In reply to Lionel Robson:

>Why  on earth do people allow borrowing of serials?  How many others are
>inconvenienced when one person borrows an issue to say nothing of a whole
>volume?  Have you not heard of photocopy machines?  I suppose while these

Why on earth do people allow borrowing of books?  How many others are
inconvenienced when one person borrows a book to say nothing of a whole
series of books?  <grin>  All in the way you look at it.

The only real problem is the difficulty of replacing a serial when it gets
lost ... Difficulty and <gulp> EXPENSE.

And it does make a difference what sort of library you have.  The Brookings
Institution library is for the use of our staff, only, and we have
absolutely no problem with the idea of circulating periodicals or serials,
bound or unbound.

It also makes a difference what sort of serial it is, and what the reader
needs it for.  It might not be just the one article -- and, even if it is,
once that one article is read, the issue comes back.
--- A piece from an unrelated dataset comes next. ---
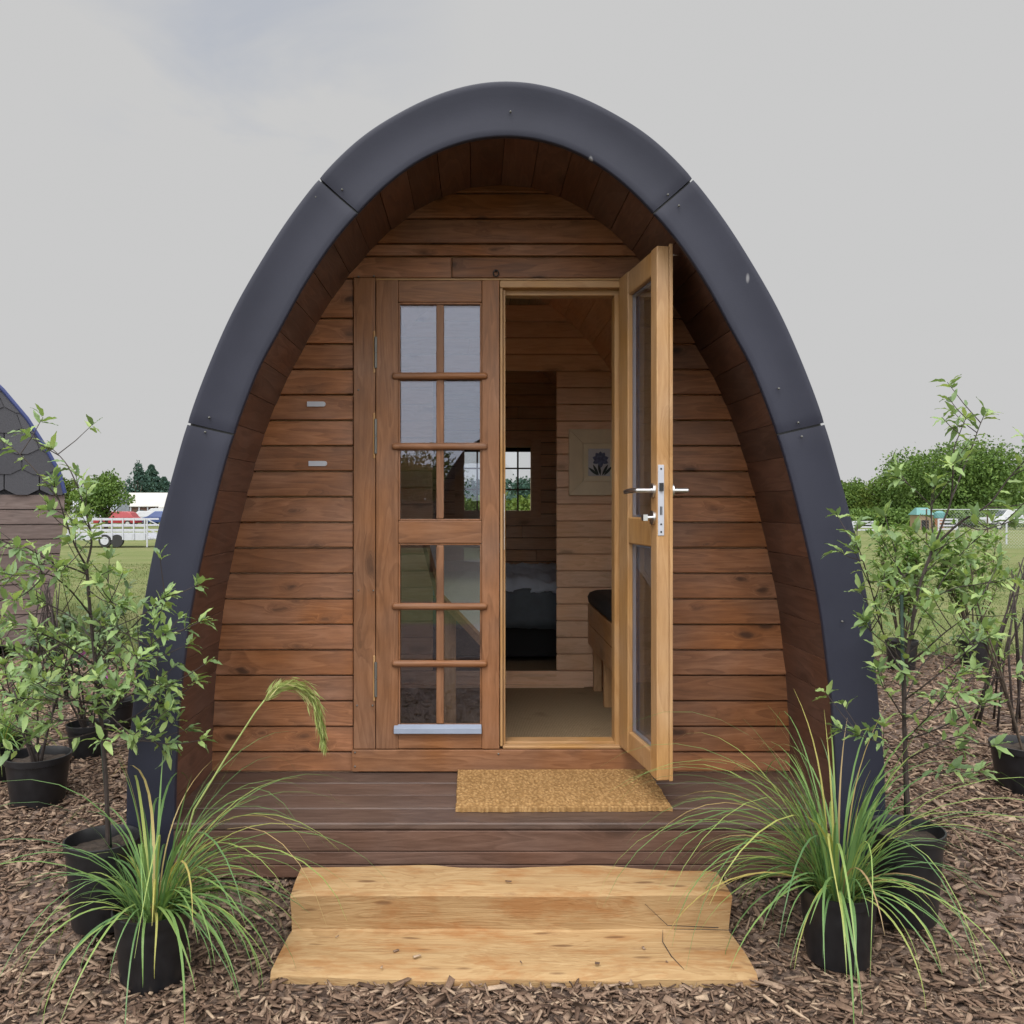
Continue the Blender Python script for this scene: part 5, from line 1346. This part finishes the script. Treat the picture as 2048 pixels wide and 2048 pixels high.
# mask of a thin bluish gap high on the left of the view
gapdir=Vector((-.25,1,.56)).normalized()
dp=g.n('ShaderNodeVectorMath',operation='DOT_PRODUCT'); g.l(tc,dp.inputs[0]); dp.inputs[1].default_value=gapdir
gm_=g.math('MULTIPLY',g.ramp(dp.outputs['Value'],[(.978,0.),(.998,1.)]),g.ramp(cn,[(.46,0.),(.62,1.)]))
gapcol=g.mix(.35,(4.9,5.3,6.2),sky.outputs[0])
fin=g.mix(g.math('MULTIPLY',gm_,.5),cl_.outputs[0],gapcol)
# soft cloud mottling, stronger behind the viewpoint
back=g.ramp(sep.outputs[1],[(0,1.),(.45,0.)])   # y<0 side
mot=g.ramp(cn,[(.3,.82),(.7,1.10)])
m1=g.mix(g.math('ADD',g.math('MULTIPLY',g.ramp(z,[(.5,0.),(.75,1.)]),.8),.02),(1,1,1),mot)
fin=g.mix(1.0,fin,m1,'MULTIPLY')
g.l(fin,bg.inputs['Color']); bg.inputs['Strength'].default_value=.1
sl_=bpy.data.lights.new('sun','SUN'); sl_.energy=2.2; sl_.angle=R(30); sl_.color=(1,.965,.91)
so_=bpy.data.objects.new('sun',sl_); COL.objects.link(so_)
dirv=Vector((math.sin(SUN_AZ)*math.cos(SUN_EL),math.cos(SUN_AZ)*math.cos(SUN_EL),math.sin(SUN_EL)))
so_.rotation_euler=dirv.to_track_quat('Z','Y').to_euler()
cam=bpy.data.cameras.new('camera'); co=bpy.data.objects.new('camera',cam); COL.objects.link(co)
cam.sensor_width=36; cam.lens=F/2048*36; cam.shift_x=(1024-CX)/2048; cam.shift_y=(CY-1024)/2048
cam.clip_start=.05; cam.clip_end=6000
co.location=(CAMX,0,CAMZ); co.rotation_euler=(R(90),0,0); S.camera=co
S.view_settings.view_transform='Standard'; S.view_settings.look='None'; S.view_settings.exposure=0; S.view_settings.gamma=1
S.render.engine='CYCLES'; S.cycles.max_bounces=10; S.cycles.diffuse_bounces=8; S.cycles.glossy_bounces=4; S.cycles.transparent_max_bounces=16
S.render.resolution_x=1024; S.render.resolution_y=1024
>items are borrowed you have to use some document delivery service to get
>items for those who need an article from the borrowed serial!  the mind
>boggles.  Lionel Robson.

Serials can also be recalled.  And photocopying whole articles, or sets of
articles, can lead to all sorts of copyright problems, can't it?  And, if
you refuse to allow your serials to circulate, you are in some instances
almost forcing the patrons to xerox.  Their in-library time might be
limited, for whatever reason, and they might not be able to finish the
article while there, not and be able to take adequate notes on it.  I have
faced that problem numerous times, myself.  If the library where I did my
dissertation research had not allowed the serials to circulate, I would
have been in real big trouble, and out a WHOLE lot of nickles -- which I
could not really afford.

Anyway: to answer the original query, we have our computer centre print
in-house bar codes on self-stick labels (one by two and a half inches),
without check digits, for unbound periodicals.  The bound periodicals are
given a regular bar-code.  Although we do magic marker out the bars of the
original, home-brewed labels, and delete the item record attached to that
label, it is easy enough to figure out which bar code to use.